▶ _Work to be completed_
Return verbatim the inclusive range of lines running from the line that contains "brick_wall(w, Vector((x, YF + (.15" to the line that contains "t.build('coping', TILE, cor)". Omit every other line.

▶ _Material provided_
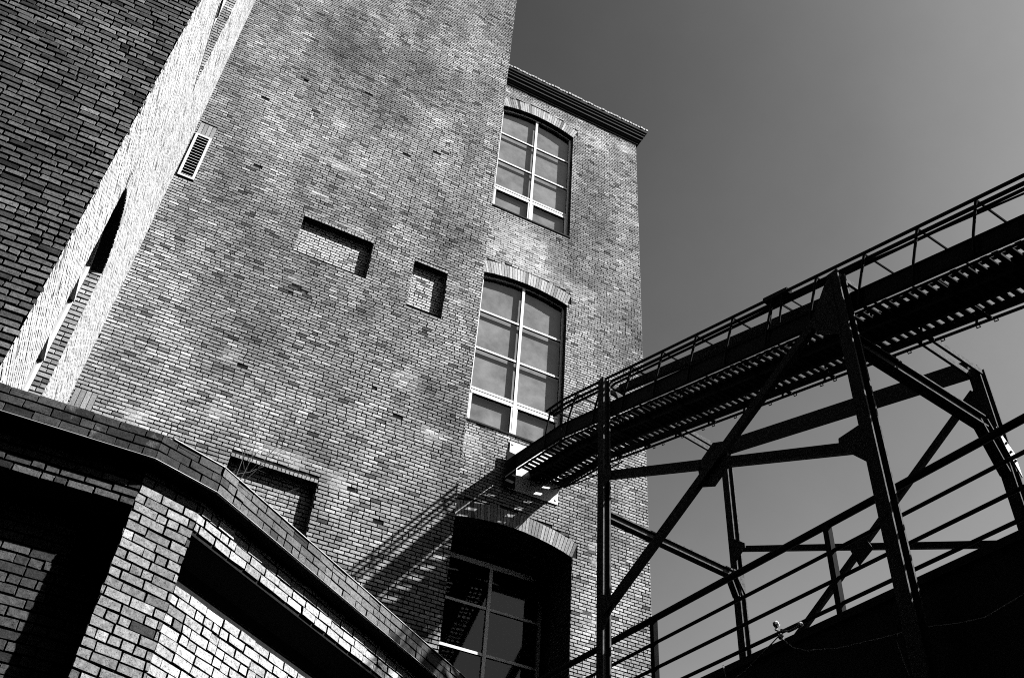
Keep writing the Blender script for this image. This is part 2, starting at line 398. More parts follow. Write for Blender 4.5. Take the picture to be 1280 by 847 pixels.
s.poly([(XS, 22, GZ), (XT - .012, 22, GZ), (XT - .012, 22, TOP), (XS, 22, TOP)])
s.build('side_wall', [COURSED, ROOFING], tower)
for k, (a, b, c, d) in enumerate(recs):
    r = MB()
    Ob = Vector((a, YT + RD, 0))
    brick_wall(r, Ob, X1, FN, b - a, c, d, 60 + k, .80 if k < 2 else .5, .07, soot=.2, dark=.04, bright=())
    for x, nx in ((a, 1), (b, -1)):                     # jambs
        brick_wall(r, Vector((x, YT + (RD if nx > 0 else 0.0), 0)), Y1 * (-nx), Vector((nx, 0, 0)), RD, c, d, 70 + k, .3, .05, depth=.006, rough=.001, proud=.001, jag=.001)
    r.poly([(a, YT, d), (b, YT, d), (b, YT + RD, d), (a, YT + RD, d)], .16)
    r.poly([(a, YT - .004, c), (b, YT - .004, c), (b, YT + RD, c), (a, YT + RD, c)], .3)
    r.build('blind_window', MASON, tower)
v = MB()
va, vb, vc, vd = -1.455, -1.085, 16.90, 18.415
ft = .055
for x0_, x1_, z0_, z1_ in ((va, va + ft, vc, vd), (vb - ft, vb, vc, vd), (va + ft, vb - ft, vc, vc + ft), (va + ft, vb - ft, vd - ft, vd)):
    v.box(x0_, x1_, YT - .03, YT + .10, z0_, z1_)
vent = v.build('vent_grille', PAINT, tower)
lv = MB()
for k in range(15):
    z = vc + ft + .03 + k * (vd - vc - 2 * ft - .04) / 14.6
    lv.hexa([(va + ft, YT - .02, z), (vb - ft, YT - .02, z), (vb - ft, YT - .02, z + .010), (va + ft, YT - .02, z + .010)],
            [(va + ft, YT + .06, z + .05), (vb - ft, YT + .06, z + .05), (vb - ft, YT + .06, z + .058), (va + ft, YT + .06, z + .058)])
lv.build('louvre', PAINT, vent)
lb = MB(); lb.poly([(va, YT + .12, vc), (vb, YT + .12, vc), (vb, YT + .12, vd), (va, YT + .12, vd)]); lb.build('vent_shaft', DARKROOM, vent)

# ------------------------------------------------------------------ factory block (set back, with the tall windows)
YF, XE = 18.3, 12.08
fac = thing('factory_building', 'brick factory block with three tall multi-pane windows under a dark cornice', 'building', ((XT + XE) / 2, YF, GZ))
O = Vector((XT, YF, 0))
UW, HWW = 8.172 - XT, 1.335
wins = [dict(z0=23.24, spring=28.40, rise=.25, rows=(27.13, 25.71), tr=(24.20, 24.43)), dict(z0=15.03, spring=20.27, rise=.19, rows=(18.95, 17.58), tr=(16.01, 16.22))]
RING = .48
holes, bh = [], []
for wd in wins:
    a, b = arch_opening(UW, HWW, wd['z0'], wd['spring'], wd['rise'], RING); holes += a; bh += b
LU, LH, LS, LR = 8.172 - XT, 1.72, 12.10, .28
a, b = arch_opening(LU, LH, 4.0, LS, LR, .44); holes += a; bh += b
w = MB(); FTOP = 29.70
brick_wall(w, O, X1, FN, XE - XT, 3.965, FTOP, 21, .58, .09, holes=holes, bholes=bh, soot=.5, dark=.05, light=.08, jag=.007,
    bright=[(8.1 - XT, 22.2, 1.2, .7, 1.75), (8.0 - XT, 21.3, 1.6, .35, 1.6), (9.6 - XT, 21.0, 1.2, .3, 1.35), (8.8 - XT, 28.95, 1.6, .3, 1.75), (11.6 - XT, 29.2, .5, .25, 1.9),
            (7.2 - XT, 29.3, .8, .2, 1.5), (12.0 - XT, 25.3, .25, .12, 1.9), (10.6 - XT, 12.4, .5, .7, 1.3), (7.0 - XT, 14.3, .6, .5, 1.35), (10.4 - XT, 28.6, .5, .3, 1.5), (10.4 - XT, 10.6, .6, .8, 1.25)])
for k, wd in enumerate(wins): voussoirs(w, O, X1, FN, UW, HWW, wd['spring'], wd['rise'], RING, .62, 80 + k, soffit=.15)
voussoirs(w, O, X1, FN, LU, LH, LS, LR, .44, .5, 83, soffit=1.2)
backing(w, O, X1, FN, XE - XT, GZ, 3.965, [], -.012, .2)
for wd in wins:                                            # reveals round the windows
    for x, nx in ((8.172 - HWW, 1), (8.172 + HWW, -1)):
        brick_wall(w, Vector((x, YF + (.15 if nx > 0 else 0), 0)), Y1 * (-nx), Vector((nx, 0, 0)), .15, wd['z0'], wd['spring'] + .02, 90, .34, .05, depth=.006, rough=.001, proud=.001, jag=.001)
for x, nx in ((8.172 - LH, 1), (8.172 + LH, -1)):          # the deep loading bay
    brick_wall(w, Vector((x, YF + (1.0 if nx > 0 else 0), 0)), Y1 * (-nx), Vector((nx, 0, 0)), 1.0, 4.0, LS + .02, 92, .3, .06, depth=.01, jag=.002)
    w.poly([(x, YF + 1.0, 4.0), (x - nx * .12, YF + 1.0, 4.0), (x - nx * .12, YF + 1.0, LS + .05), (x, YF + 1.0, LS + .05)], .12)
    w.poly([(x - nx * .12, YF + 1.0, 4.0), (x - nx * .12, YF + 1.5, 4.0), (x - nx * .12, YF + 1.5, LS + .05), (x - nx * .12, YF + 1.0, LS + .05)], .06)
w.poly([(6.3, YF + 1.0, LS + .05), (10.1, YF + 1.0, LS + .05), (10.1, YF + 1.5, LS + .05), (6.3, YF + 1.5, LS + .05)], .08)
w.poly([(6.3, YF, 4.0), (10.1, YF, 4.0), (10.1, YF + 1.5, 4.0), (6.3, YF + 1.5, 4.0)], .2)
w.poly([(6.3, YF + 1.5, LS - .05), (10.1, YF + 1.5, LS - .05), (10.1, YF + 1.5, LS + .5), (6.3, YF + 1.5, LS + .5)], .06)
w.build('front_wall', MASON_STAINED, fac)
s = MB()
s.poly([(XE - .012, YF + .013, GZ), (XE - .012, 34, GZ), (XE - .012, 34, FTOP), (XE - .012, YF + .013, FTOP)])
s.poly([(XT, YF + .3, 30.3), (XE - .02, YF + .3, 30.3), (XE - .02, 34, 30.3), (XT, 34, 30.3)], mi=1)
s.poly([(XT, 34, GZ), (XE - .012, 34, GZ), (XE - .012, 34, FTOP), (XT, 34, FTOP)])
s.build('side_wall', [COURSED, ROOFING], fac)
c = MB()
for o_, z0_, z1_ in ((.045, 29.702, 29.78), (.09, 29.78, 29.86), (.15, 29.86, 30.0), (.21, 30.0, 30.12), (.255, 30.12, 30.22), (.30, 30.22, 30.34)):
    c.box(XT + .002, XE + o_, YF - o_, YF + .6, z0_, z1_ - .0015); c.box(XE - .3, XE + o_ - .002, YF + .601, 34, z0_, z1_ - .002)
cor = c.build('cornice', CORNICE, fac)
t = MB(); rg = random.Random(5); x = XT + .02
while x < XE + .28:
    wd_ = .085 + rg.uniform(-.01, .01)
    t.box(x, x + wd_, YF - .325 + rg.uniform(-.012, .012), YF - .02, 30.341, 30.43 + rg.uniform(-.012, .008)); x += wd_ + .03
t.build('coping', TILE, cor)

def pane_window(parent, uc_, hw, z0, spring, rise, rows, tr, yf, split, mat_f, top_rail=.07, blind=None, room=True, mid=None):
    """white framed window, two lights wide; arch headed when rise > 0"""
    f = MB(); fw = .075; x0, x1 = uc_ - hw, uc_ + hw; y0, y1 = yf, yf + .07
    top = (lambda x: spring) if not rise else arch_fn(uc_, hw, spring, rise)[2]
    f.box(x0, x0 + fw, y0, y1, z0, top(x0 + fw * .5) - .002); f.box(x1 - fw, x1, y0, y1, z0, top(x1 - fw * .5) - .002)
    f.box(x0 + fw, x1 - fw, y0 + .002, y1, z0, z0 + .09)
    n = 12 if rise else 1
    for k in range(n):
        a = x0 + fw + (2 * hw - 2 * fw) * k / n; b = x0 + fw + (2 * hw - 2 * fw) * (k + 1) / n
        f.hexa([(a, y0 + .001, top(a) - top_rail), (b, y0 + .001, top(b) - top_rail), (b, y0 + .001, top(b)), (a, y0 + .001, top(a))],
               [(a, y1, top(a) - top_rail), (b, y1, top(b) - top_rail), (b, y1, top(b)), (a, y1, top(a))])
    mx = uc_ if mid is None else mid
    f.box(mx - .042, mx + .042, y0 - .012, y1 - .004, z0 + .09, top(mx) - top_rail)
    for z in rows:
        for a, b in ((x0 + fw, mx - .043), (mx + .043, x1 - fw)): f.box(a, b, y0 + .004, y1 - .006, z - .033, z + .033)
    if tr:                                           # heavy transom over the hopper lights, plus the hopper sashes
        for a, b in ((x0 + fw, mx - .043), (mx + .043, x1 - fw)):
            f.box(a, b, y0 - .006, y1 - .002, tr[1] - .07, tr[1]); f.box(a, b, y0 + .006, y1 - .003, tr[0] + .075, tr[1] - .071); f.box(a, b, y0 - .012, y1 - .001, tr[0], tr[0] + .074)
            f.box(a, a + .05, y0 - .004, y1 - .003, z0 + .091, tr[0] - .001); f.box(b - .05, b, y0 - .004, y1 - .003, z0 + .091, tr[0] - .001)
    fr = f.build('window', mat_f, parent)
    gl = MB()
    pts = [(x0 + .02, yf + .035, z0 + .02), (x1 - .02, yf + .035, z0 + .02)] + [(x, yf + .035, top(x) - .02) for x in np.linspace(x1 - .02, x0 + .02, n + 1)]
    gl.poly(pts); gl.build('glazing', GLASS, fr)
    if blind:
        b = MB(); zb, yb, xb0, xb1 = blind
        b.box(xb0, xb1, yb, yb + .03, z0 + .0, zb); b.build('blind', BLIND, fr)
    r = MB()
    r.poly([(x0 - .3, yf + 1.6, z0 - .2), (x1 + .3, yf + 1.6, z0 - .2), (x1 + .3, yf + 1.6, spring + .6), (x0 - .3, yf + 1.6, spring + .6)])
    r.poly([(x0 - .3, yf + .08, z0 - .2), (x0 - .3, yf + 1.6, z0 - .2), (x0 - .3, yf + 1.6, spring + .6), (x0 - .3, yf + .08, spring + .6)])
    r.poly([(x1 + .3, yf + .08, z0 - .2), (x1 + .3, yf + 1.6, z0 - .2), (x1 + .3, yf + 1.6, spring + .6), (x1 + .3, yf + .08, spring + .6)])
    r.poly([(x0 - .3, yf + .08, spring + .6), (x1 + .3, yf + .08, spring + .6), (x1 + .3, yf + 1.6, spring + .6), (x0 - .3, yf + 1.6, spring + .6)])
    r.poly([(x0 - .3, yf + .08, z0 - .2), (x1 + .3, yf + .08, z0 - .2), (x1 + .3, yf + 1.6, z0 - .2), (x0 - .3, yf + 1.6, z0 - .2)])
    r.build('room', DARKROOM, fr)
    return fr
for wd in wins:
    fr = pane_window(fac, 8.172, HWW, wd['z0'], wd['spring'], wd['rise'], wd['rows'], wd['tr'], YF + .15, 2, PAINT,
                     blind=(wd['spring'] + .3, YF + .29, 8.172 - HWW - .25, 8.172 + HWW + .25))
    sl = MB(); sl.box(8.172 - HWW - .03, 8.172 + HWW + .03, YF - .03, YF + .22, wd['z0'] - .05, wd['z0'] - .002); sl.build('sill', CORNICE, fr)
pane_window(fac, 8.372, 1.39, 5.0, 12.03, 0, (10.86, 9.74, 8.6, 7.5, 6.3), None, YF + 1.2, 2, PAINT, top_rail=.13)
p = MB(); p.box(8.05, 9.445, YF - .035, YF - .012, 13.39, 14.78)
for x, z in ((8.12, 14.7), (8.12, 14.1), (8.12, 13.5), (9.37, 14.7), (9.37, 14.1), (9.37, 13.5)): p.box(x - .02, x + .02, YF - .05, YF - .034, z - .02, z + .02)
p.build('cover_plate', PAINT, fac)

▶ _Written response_
        brick_wall(w, Vector((x, YF + (.15 if nx > 0 else 0), 0)), Y1 * (-nx), Vector((nx, 0, 0)), .15, wd['z0'], wd['spring'] + .02, 90, .34, .05, depth=.006, rough=.001, proud=.001, jag=.001)
for x, nx in ((8.172 - LH, 1), (8.172 + LH, -1)):          # the deep loading bay
    brick_wall(w, Vector((x, YF + (1.0 if nx > 0 else 0), 0)), Y1 * (-nx), Vector((nx, 0, 0)), 1.0, 4.0, LS + .02, 92, .3, .06, depth=.01, jag=.002)
    w.poly([(x, YF + 1.0, 4.0), (x - nx * .12, YF + 1.0, 4.0), (x - nx * .12, YF + 1.0, LS + .05), (x, YF + 1.0, LS + .05)], .12)
    w.poly([(x - nx * .12, YF + 1.0, 4.0), (x - nx * .12, YF + 1.5, 4.0), (x - nx * .12, YF + 1.5, LS + .05), (x - nx * .12, YF + 1.0, LS + .05)], .06)
w.poly([(6.3, YF + 1.0, LS + .05), (10.1, YF + 1.0, LS + .05), (10.1, YF + 1.5, LS + .05), (6.3, YF + 1.5, LS + .05)], .08)
w.poly([(6.3, YF, 4.0), (10.1, YF, 4.0), (10.1, YF + 1.5, 4.0), (6.3, YF + 1.5, 4.0)], .2)
w.poly([(6.3, YF + 1.5, LS - .05), (10.1, YF + 1.5, LS - .05), (10.1, YF + 1.5, LS + .5), (6.3, YF + 1.5, LS + .5)], .06)
w.build('front_wall', MASON_STAINED, fac)
s = MB()
s.poly([(XE - .012, YF + .013, GZ), (XE - .012, 34, GZ), (XE - .012, 34, FTOP), (XE - .012, YF + .013, FTOP)])
s.poly([(XT, YF + .3, 30.3), (XE - .02, YF + .3, 30.3), (XE - .02, 34, 30.3), (XT, 34, 30.3)], mi=1)
s.poly([(XT, 34, GZ), (XE - .012, 34, GZ), (XE - .012, 34, FTOP), (XT, 34, FTOP)])
s.build('side_wall', [COURSED, ROOFING], fac)
c = MB()
for o_, z0_, z1_ in ((.045, 29.702, 29.78), (.09, 29.78, 29.86), (.15, 29.86, 30.0), (.21, 30.0, 30.12), (.255, 30.12, 30.22), (.30, 30.22, 30.34)):
    c.box(XT + .002, XE + o_, YF - o_, YF + .6, z0_, z1_ - .0015); c.box(XE - .3, XE + o_ - .002, YF + .601, 34, z0_, z1_ - .002)
cor = c.build('cornice', CORNICE, fac)
t = MB(); rg = random.Random(5); x = XT + .02
while x < XE + .28:
    wd_ = .085 + rg.uniform(-.01, .01)
    t.box(x, x + wd_, YF - .325 + rg.uniform(-.012, .012), YF - .02, 30.341, 30.43 + rg.uniform(-.012, .008)); x += wd_ + .03
t.build('coping', TILE, cor)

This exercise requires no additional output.